[Samba] Forcibly disabling connection attempts to port 389?

Rowland Penny rpenny at samba.org
Mon Jan 10 09:58:39 UTC 2022


On Mon, 2022-01-10 at 10:24 +0100, Peter Eriksson via samba wrote:
> We recently discovered an annoying problem where it seems that Samba
> often first attempts to connect to LDAP port 389 before switching to
> port 636 (SSL-LDAP) when talking to AD servers.

1) that is the way AD works
2) do not use ldaps, use kerberos instead, it is a lot more secure.

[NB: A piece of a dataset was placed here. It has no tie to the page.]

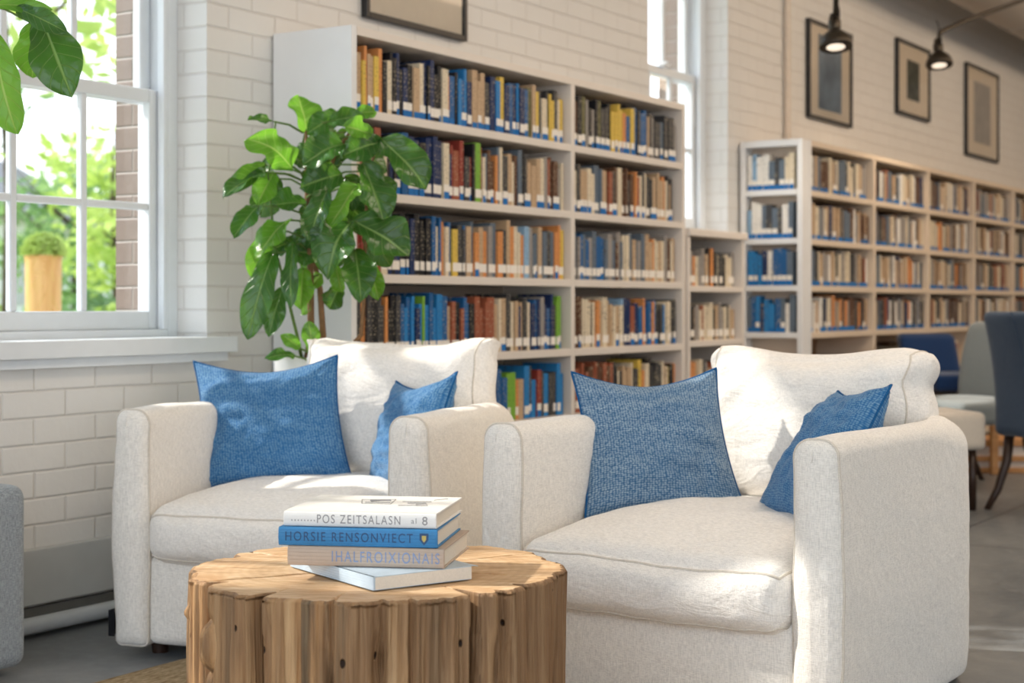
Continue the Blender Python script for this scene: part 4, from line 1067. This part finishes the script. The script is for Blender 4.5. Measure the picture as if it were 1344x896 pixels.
# ------------------------------------------------------------------ furniture in the back right
def slipper_chair(name,px,Z,rz,fab,leg,label,sh=.46,bh=.92,wd=.5,group=None,z0=.34):
    c=P(px,400,Z); e=empty(name,(c.x,c.y,0),rz); tag(e,label,'chair',group)
    # local: faces -y, back at +y
    b=MB(); b.rbox(-wd/2,wd/2,-.26,.24,z0,sh,.035,16,lambda p,u:p+Vector((0,0,.02*(1-u.x**2)*(1-u.y**2)*(1 if u.z>0 else 0)))); b.build('seat',fab,e,smooth=True)
    def fbk(p,u):
        p=p.copy(); t=(p.z-z0)/(bh-z0); p.y+=.13*t*t-.02*t; p.x*=1+.04*t-.06*t*t; p.y+=.03*(abs(u.x)**2)*-1*t; return p
    b=MB(); b.rbox(-wd/2-.005,wd/2+.005,.19,.275,z0,bh,.04,18,fbk); bk=b.build('backrest',fab,e,smooth=True)
    b=MB(); b.tube([fbk(Vector((0,.277,z0+(bh-z0)*i/12)),Vector((0,1,0)))for i in range(13)],.004,6); b.build('back_seam',fab,bk,smooth=True)
    for sx_ in (-1,1):
        b=MB(); b.tube([(sx_*(wd/2-.05),-.21,z0+.03),(sx_*(wd/2-.05),-.215,.15),(sx_*(wd/2-.05),-.22,0)],[.022,.018,.014],10); b.build('leg',leg,e,smooth=True)
        b=MB(); b.tube([(sx_*(wd/2-.05),.21,z0+.03),(sx_*(wd/2-.05),.23,.22),(sx_*(wd/2-.045),.28,.09),(sx_*(wd/2-.04),.34,0)],[.024,.022,.018,.014],10); b.build('leg',leg,e,smooth=True)
    return e
hd=A-PI/2
slipper_chair('dining_chair',1412,7.35,hd+math.radians(115),M_navy_fab,M_darkwood,'slate blue dining chair with dark legs at the right edge, back turned',group='upholstered chairs at the far tables')
slipper_chair('dining_chair',1266,8.3,hd-math.radians(62),M_lgrey_fab,M_darkwood,'grey upholstered chair between the slate blue chair and the foreground armchair',bh=.86,wd=.52,group='upholstered chairs at the far tables')
# beige bench, blue lounge chair with wood frame
c=P(1228,400,7.5); e=empty('bench',(c.x,c.y,0),hd+.2); tag(e,'beige padded bench behind the foreground armchair','bench')
b=MB(); b.rbox(-.22,.16,-.2,.2,.28,.455,.03,14); b.build('seat',M_beige_fab,e,smooth=True)
for x in (-.17,.11):
    for y in (-.15,.15):
        b=MB(); b.tube([(x,y,0),(x,y,.29)],.018,8); b.build('leg',M_darkwood,e,smooth=True)
c=P(1243,400,9.2); e=empty('lounge_chair',(c.x,c.y,0),hd+.1); tag(e,'deep blue cushioned lounge chair with a pale wooden frame, far back','chair')
b=MB(); b.rbox(-.18,.16,-.3,.22,.46,.56,.03,14); b.build('seat_cushion',M_royal_fab,e,smooth=True)
b=MB(); b.rbox(-.18,.16,.16,.27,.54,.78,.035,14,lambda p,u:p+Vector((0,.06*(u.z+1),0))); b.build('back_cushion',M_royal_fab,e,smooth=True)
b=MB(); b.box(-.2,.18,-.32,.28,.385,.445); b.build('frame',M_wood,e,bevel=.006)
for x in (-.18,.16):
    for y in (-.29,.25):
        b=MB(); b.box(x-.02,x+.02,y-.02,y+.02,0,.385); b.build('leg',M_wood,e,bevel=.004)
# low slatted plinth with white panels
c=P(1330,400,9.0); e=empty('low_display_rack',(c.x,c.y,0),hd); tag(e,'low wooden rack with white panels behind the chair legs','rack')
b=MB(); b.box(-.3,.7,0,.4,.15,.185); b.build('top_board',M_wood,e,bevel=.003)
b=MB(); b.box(-.3,.7,0,.4,.065,.095); b.build('middle_board',M_wood,e,bevel=.003)
b=MB(); b.box(-.3,.7,0,.4,0,.03); b.build('bottom_board',M_wood,e,bevel=.003)
b=MB(); b.box(-.28,.68,.02,.38,.095,.15); b.box(-.28,.68,.02,.38,.03,.065); b.build('white_panel',M_shelf,e)

# ------------------------------------------------------------------ outdoors
b=MB(); b.box(-40,80,W+.42,90,-.25,-.05); tag(b.build('lawn',M_grass),'pale green lawn outside the windows','lawn',kind='structure')
b=MB(); b.box(-5,25,W+.43,8.2,-.05,-.02); tag(b.build('terrace',M_pave),'pale paved terrace directly outside the windows','terrace',kind='structure')
def tree(pos,hh,cr_,mat,label,n=2600,seed=1,cz=None,ls=.16,tr=.14):
    e=empty('tree',pos); tag(e,label,'tree','trees outside the window'); r=random.Random(seed)
    b=MB(); b.tube([(0,0,-.05),(.05,0,hh*.3),(0,.05,hh*.6),(0,0,hh*.9)],[tr,tr*.8,tr*.6,tr*.2],10)
    for k in range(7):
        a=r.uniform(0,6.28); z0=hh*r.uniform(.35,.7); b.tube([(0,0,z0),(math.cos(a)*cr_*.7,math.sin(a)*cr_*.7,z0+cr_*.6)],[tr*.35,tr*.1],6)
    b.build('trunk',M_trunk,e,smooth=True)
    g=MB(); cz=cz or hh*.72; cl=[]
    for k in range(26):
        a=r.uniform(0,6.28); q=r.uniform(.2,.85); cl.append((Vector((math.cos(a)*q*cr_,math.sin(a)*q*cr_,cz+r.uniform(-.62,.7)*cr_)),r.uniform(.25,.48)*cr_))
    for i in range(n):
        c_,rr=r.choice(cl); d=Vector((r.gauss(0,1),r.gauss(0,1),r.gauss(0,1))).normalized(); p=c_+d*rr*r.uniform(.55,1)
        u=Vector((r.gauss(0,1),r.gauss(0,1),r.gauss(0,.6))).normalized(); w_=u.cross(d).normalized() if u.cross(d).length>.1 else Vector((1,0,0)); s=ls*r.uniform(.6,1.3)
        g.add([p-u*s,p+w_*s*.45,p+u*s,p-w_*s*.45],[(0,1,2,3)])
    g.build('crown',mat,e)
def ray(px,Z): q=P(px,400,Z); return (q.x,q.y,-.05)
tree(ray(8,15),6.5,1.7,M_tree1,'light yellow-green tree seen through the upper left panes',650,3,cz=3.9,ls=.12,tr=.07)
tree(ray(150,27),4.4,1.7,M_tree1,'bright leafy tree seen through the right column of panes',900,4,cz=2.5,ls=.16,tr=.08)
tree(ray(96,36),4.4,2.2,M_tree2,'muted green tree far behind the other trees',1100,6,cz=2.2,ls=.2,tr=.1)
tree(ray(-190,22),8,2.2,M_tree2,'tall green tree at the left edge of the window',1500,7,cz=4.2,ls=.2)
def shrub(pos,r_,hh,mat,label,seed):
    e=empty('shrub',pos); tag(e,label,'shrub','shrubs outside the window'); r=random.Random(seed); g=MB()
    for i in range(1500):
        d=Vector((r.gauss(0,1),r.gauss(0,1),abs(r.gauss(0,1)))).normalized(); p=Vector((d.x*r_,d.y*r_,d.z*hh))*r.uniform(.7,1); u=Vector((r.gauss(0,1),r.gauss(0,1),r.gauss(0,1))).normalized(); w_=u.orthogonal().normalized(); s=.07
        g.add([p-u*s,p+w_*s*.5,p+u*s,p-w_*s*.5],[(0,1,2,3)])
    g.build('foliage',mat,e); b=MB(); b.tube([(0,0,0),(0,0,hh*.7)],.03,8); b.build('stem',M_trunk,e)
shrub(ray(125,21),.7,1.2,M_tree2,'dense green shrub behind the wooden planter',1)
shrub(ray(150,15),.55,1.0,M_tree1,'yellow-green shrub seen behind the right panes',2)
shrub(ray(-60,18),.8,1.4,M_tree1,'yellow-green shrub left of the wooden planter',4)
q=P(57,400,10); e=empty('wooden_planter',(q.x,q.y,-.05)); tag(e,'tall round amber wooden planter topped with greenery outside','planter')
b=MB(); b.lathe([(.10,0),(.112,1.27),(.118,1.31),(.10,1.31),(.095,1.27),(0,1.26)],24); b.build('barrel',M_barrel,e,smooth=True,auto=40)
for zz in (.3,.9): 
    b=MB(); rr=.10+.012*zz/1.27; b.lathe([(rr+.001,zz),(rr+.005,zz),(rr+.006,zz+.04),(rr+.002,zz+.04)],24); b.build('hoop',M_black,e,smooth=True,auto=40)
g=MB(); r=random.Random(9)
for i in range(500):
    d=Vector((r.gauss(0,1),r.gauss(0,1),abs(r.gauss(0,1)))).normalized(); p=Vector((d.x*.12,d.y*.12,1.32+d.z*.12)); u=Vector((r.gauss(0,1),r.gauss(0,1),r.gauss(0,1))).normalized(); w_=u.orthogonal().normalized(); s=.04
    g.add([p-u*s,p+w_*s*.5,p+u*s,p-w_*s*.5],[(0,1,2,3)])
g.build('greenery',M_tree1,e)
q=ray(75,52); e=empty('house',(q[0],q[1],-.05),.5); tag(e,'pale house far behind the trees outside','house')
b=MB(); b.box(-6,6,0,8,0,3.6); b.build('walls',M_house,e)
b=MB(); b.add([(-6.5,-.5,3.6),(6.5,-.5,3.6),(6.5,8.5,3.6),(-6.5,8.5,3.6),(-6.5,4,6.2),(6.5,4,6.2)],[(0,1,5,4),(2,3,4,5),(0,4,3),(1,2,5),(0,3,2,1)]); b.build('roof',M_roof,e)
for x in (-4,-1,2.5):
    b=MB(); b.box(x,x+1.1,-.04,0.01,1.0,2.4); b.build('window',M_print,e)

# ------------------------------------------------------------------ light
w=bpy.data.worlds.new('world'); S.world=w; w.use_nodes=True; nt=w.node_tree; bg=nt.nodes['Background']
tc=nt.nodes.new('ShaderNodeTexCoord'); sp=nt.nodes.new('ShaderNodeSeparateXYZ'); nt.links.new(tc.outputs['Generated'],sp.inputs[0])
rp=nt.nodes.new('ShaderNodeValToRGB'); nt.links.new(sp.outputs[2],rp.inputs[0]); el=rp.color_ramp.elements
el[0].position=0; el[0].color=(.95,.97,1,1); el[1].position=.6; el[1].color=(.60,.78,1,1)
nt.links.new(rp.outputs[0],bg.inputs[0]); bg.inputs[1].default_value=2.3
sd=bpy.data.lights.new('sun','SUN'); sd.energy=4.8; sd.angle=math.radians(1.2); sd.color=(1,.94,.84)
so=bpy.data.objects.new('sun',sd); C.objects.link(so)
el_=math.radians(38); dr=Vector((.35,-.94,0)).normalized()*math.cos(el_)+Vector((0,0,-math.sin(el_)))
so.rotation_euler=dr.to_track_quat('-Z','Y').to_euler(); so.location=(0,10,10)
def area(loc,sx,sy,en,col,rot=(0,0,0)):  # unseen warm fill lights, added to brighten the far wall and room
    ld=bpy.data.lights.new('warm_fill_light','AREA'); ld.shape='RECTANGLE'; ld.size=sx; ld.size_y=sy; ld.energy=en; ld.color=col
    lo=bpy.data.objects.new('warm_fill_light',ld); lo.location=loc; lo.rotation_euler=rot or (0,0,0); C.objects.link(lo)
area((9.0,1.2,CEIL-.05),5,1.2,74,(1,.76,.54),(.55,0,0))
area((13.5,.8,CEIL-.05),5,1.2,74,(1,.76,.54),(.55,0,0))
area((5.0,.6,CEIL-.05),3,1.0,62,(1,.82,.64))
# ------------------------------------------------------------------ output look
v=S.view_settings; v.view_transform='Standard'; v.look='None'; v.gamma=1; v.use_curve_mapping=False; v.exposure=0.2
S.cycles.max_bounces=8; S.cycles.sample_clamp_indirect=4
print('BOOKS',NB)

>  This is normally not a big issue since the AD server has the port
> blocked/disabled.

I suggest you unblock it, you need it.

>  However we currently have an issue with a FortiGate firewall that
> for some unknown reason decided to start running a “SYN-proxy” on
> that port for one of the AD servers…
> 
> This has the effect of causing clients that try to connect to port
> 389/tcp on that AD server to “see” an accepted TCP session until it
> times out a number of seconds/minutes later instead of a quick
> reject. This causes Samba to regularly take a long time to accept
> user authentications if it happens to choose to bind to that server.

See, I said you need it.

> 
> For the moment I've “fixed” that by adding machine-local firewall
> rules that block outgoing TCP connection attempts to that specific AD
> server, but I was wondering if there perhaps could be some better way
> to solve this - like having some option in Samba to forcibly stop
> attempting to connect to port 389 and just use 636 (ssl-ldap)? Or
> switch it so it first attempts 636 and then if that fails falls back
> to 636?

That isn't how AD works, it starts with '389' and escalates from there.